** Start DATA EXTRACT **

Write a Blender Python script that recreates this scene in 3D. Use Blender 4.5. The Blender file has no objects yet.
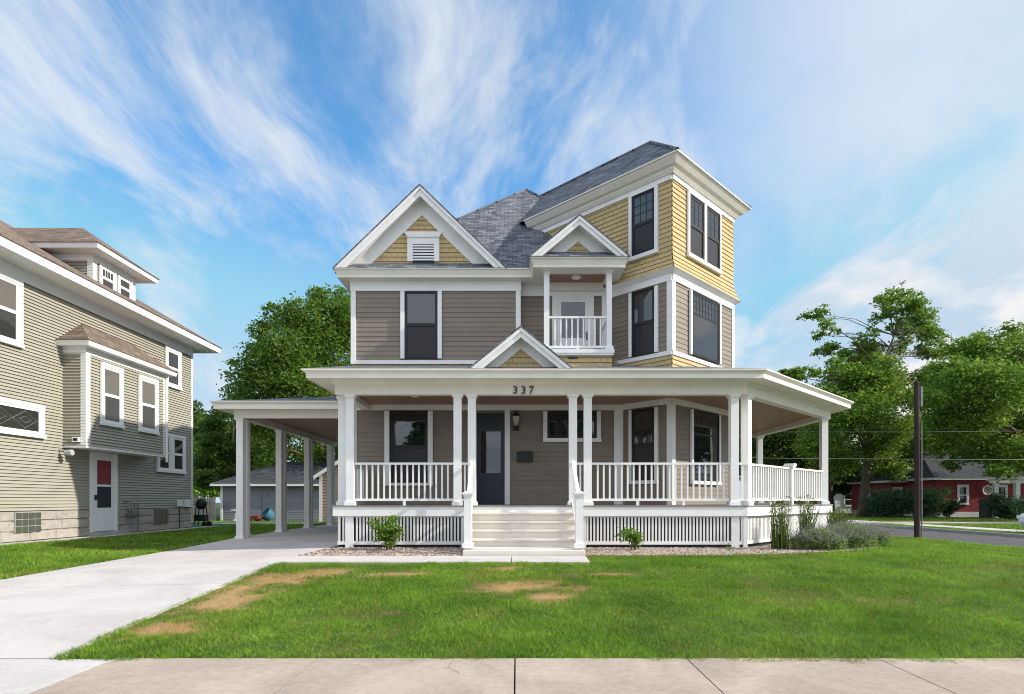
import bpy, math, random
import numpy as np
from mathutils import Vector
H = 1.38                      # eye height; heights below are measured from it
rad = math.radians
C = bpy.context.scene.collection
S2 = math.sqrt(.5)

# ------------------------------------------------------------------ ground
def sstep(t):
    t = np.clip(t, 0, 1); return t*t*(3-2*t)
def g(x, y):
    x = np.asarray(x, float); y = np.asarray(y, float)
    hi = .37*np.clip((y-5.1)/5.6, 0, 1)**.85; lo = np.interp(y, [5.1, 8.9, 13.4, 16.6, 20], [0, .18, .25, .34, .37])
    k = sstep((-4.1-x)/3.2)*(1-sstep((-8.2-x)/2.8)); a = hi*(1-k)+lo*k
    a = a*(1-.72*sstep((x-7.5)/5.5))*(1-sstep((y-24)/15))
    a = a*(1-sstep((x-12.6)/1.2)) + .05*sstep((x-12)/1.5)*(1-sstep((x-13.5)/.4))
    a = a-.09*sstep((x-13.9)/.25)*(1-sstep((x-19.5)/.25))
    a = a-.09*sstep((1.9-y)/.3)
    return a
def gr(x, y): return float(g(x, y))-H

# ------------------------------------------------------------------ materials
def M(name, col, rough=.6, var=.12, scale=6., bump=0., bscale=60., spec=.3, metal=0., stretch=(1,1,1)):
    m = bpy.data.materials.new(name); m.use_nodes = True
    n = m.node_tree.nodes; l = m.node_tree.links; b = n['Principled BSDF']
    b.inputs['Roughness'].default_value = rough; b.inputs['Metallic'].default_value = metal
    b.inputs['Specular IOR Level'].default_value = spec
    tc = n.new('ShaderNodeTexCoord'); mp = n.new('ShaderNodeMapping'); mp.inputs['Scale'].default_value = stretch
    l.new(tc.outputs['Object'], mp.inputs['Vector'])
    nz = n.new('ShaderNodeTexNoise'); nz.inputs['Scale'].default_value = scale; nz.inputs['Detail'].default_value = 6; nz.inputs['Roughness'].default_value = .65
    l.new(mp.outputs[0], nz.inputs['Vector'])
    mr = n.new('ShaderNodeMapRange'); mr.inputs[1].default_value = .3; mr.inputs[2].default_value = .7
    mr.inputs[3].default_value = 1-var; mr.inputs[4].default_value = 1+var; l.new(nz.outputs[0], mr.inputs[0])
    mx = n.new('ShaderNodeVectorMath'); mx.operation = 'MULTIPLY'; mx.inputs[0].default_value = col[:3]
    l.new(mr.outputs[0], mx.inputs[1]); l.new(mx.outputs[0], b.inputs['Base Color'])
    if bump:
        n2 = n.new('ShaderNodeTexNoise'); n2.inputs['Scale'].default_value = bscale; n2.inputs['Detail'].default_value = 4
        l.new(mp.outputs[0], n2.inputs['Vector'])
        bp = n.new('ShaderNodeBump'); bp.inputs['Strength'].default_value = bump; bp.inputs['Distance'].default_value = .01
        l.new(n2.outputs[0], bp.inputs['Height']); l.new(bp.outputs[0], b.inputs['Normal'])
    return m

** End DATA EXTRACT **

EXERCISE DESCRIPTION:
Leave out the pictures and restate everything else word for word.

RESPONSE TO THIS TASK:
Write a Blender Python script that recreates this scene in 3D. Use Blender 4.5. The Blender file has no objects yet.
import bpy, math, random
import numpy as np
from mathutils import Vector
H = 1.38                      # eye height; heights below are measured from it
rad = math.radians
C = bpy.context.scene.collection
S2 = math.sqrt(.5)

# ------------------------------------------------------------------ ground
def sstep(t):
    t = np.clip(t, 0, 1); return t*t*(3-2*t)
def g(x, y):
    x = np.asarray(x, float); y = np.asarray(y, float)
    hi = .37*np.clip((y-5.1)/5.6, 0, 1)**.85; lo = np.interp(y, [5.1, 8.9, 13.4, 16.6, 20], [0, .18, .25, .34, .37])
    k = sstep((-4.1-x)/3.2)*(1-sstep((-8.2-x)/2.8)); a = hi*(1-k)+lo*k
    a = a*(1-.72*sstep((x-7.5)/5.5))*(1-sstep((y-24)/15))
    a = a*(1-sstep((x-12.6)/1.2)) + .05*sstep((x-12)/1.5)*(1-sstep((x-13.5)/.4))
    a = a-.09*sstep((x-13.9)/.25)*(1-sstep((x-19.5)/.25))
    a = a-.09*sstep((1.9-y)/.3)
    return a
def gr(x, y): return float(g(x, y))-H

# ------------------------------------------------------------------ materials
def M(name, col, rough=.6, var=.12, scale=6., bump=0., bscale=60., spec=.3, metal=0., stretch=(1,1,1)):
    m = bpy.data.materials.new(name); m.use_nodes = True
    n = m.node_tree.nodes; l = m.node_tree.links; b = n['Principled BSDF']
    b.inputs['Roughness'].default_value = rough; b.inputs['Metallic'].default_value = metal
    b.inputs['Specular IOR Level'].default_value = spec
    tc = n.new('ShaderNodeTexCoord'); mp = n.new('ShaderNodeMapping'); mp.inputs['Scale'].default_value = stretch
    l.new(tc.outputs['Object'], mp.inputs['Vector'])
    nz = n.new('ShaderNodeTexNoise'); nz.inputs['Scale'].default_value = scale; nz.inputs['Detail'].default_value = 6; nz.inputs['Roughness'].default_value = .65
    l.new(mp.outputs[0], nz.inputs['Vector'])
    mr = n.new('ShaderNodeMapRange'); mr.inputs[1].default_value = .3; mr.inputs[2].default_value = .7
    mr.inputs[3].default_value = 1-var; mr.inputs[4].default_value = 1+var; l.new(nz.outputs[0], mr.inputs[0])
    mx = n.new('ShaderNodeVectorMath'); mx.operation = 'MULTIPLY'; mx.inputs[0].default_value = col[:3]
    l.new(mr.outputs[0], mx.inputs[1]); l.new(mx.outputs[0], b.inputs['Base Color'])
    if bump:
        n2 = n.new('ShaderNodeTexNoise'); n2.inputs['Scale'].default_value = bscale; n2.inputs['Detail'].default_value = 4
        l.new(mp.outputs[0], n2.inputs['Vector'])
        bp = n.new('ShaderNodeBump'); bp.inputs['Strength'].default_value = bump; bp.inputs['Distance'].default_value = .01
        l.new(n2.outputs[0], bp.inputs['Height']); l.new(bp.outputs[0], b.inputs['Normal'])
    return m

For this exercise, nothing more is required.